Scalia speaks at the University of Minnesota in Minneapolis in October. (Jim Mone/AP)

It should be no surprise that the most controversial moment of Wednesday’s Supreme Court hearing on affirmative action in college admissions involved Justice Antonin Scalia. The court’s longest-serving and most outspoken justice enraged liberals with comments about a theory that some African Americans are actually hurt by being admitted to elite universities and might be better served at “slower-track” ones.

This is his colloquy with Washington lawyer Gregory G. Garre, who was representing the University of Texas, according to the transcript provided by the Supreme Court.
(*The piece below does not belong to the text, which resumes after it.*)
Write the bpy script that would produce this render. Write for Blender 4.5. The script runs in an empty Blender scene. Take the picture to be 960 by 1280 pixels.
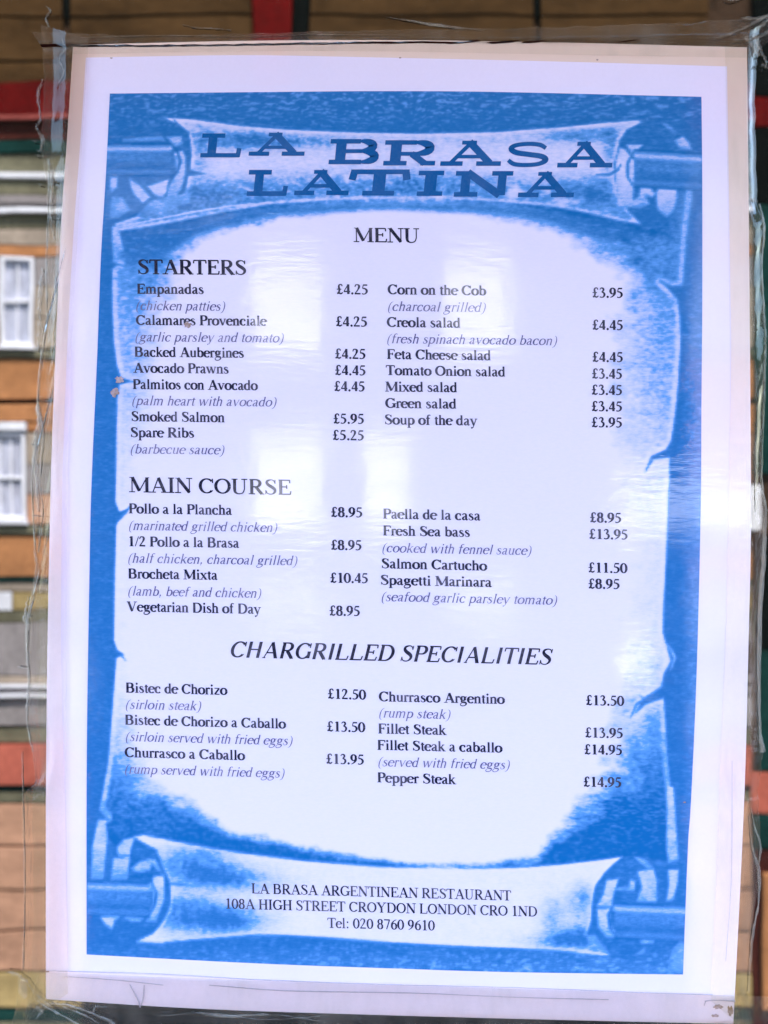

SCALIA: There are — there are those who contend that it does not benefit African-Americans to — to get them into the University of Texas where they do not do well, as opposed to having slower-track school where they do well. One of — one of the briefs pointed out that — that most of the — most of the black scientists in this country don’t come from schools like the University of Texas.

GARRE: So this Court —

SCALIA: They come from lesser schools where they do not feel that they’re – that they’re being pushed ahead in — in classes that are too — too fast for them.

GARRE: This Court —

SCALIA: I’m just not impressed by the fact that — that the University of Texas may have fewer. Maybe it ought to have fewer. And maybe some — you know, when you take more, the number of blacks, really competent blacks admitted to lesser schools, turns out to be less. And — and I — I don’t think it — it — it stands to reason that it’s a good thing for the University of Texas to admit as many blacks as possible. I just don’t
think —

GARRE: This Court heard and rejected that argument, with respect, Justice Scalia, in the Grutter case [which said universities may consider race in a limited way because they have a compelling interest in creating diverse student bodies], a case that our opponents haven’t asked this Court to overrule. If you look at the academic performance of holistic minority admits versus the top 10 percent admits, over time, they — they fare better.

And, frankly, I don’t think the solution to the problems with student body diversity can be to set up a system in which not only are minorities going to separate schools, they’re going to inferior schools. I think what experience shows, at Texas, California, and Michigan, is that now is not the time and this is not the case to roll back student body diversity in America.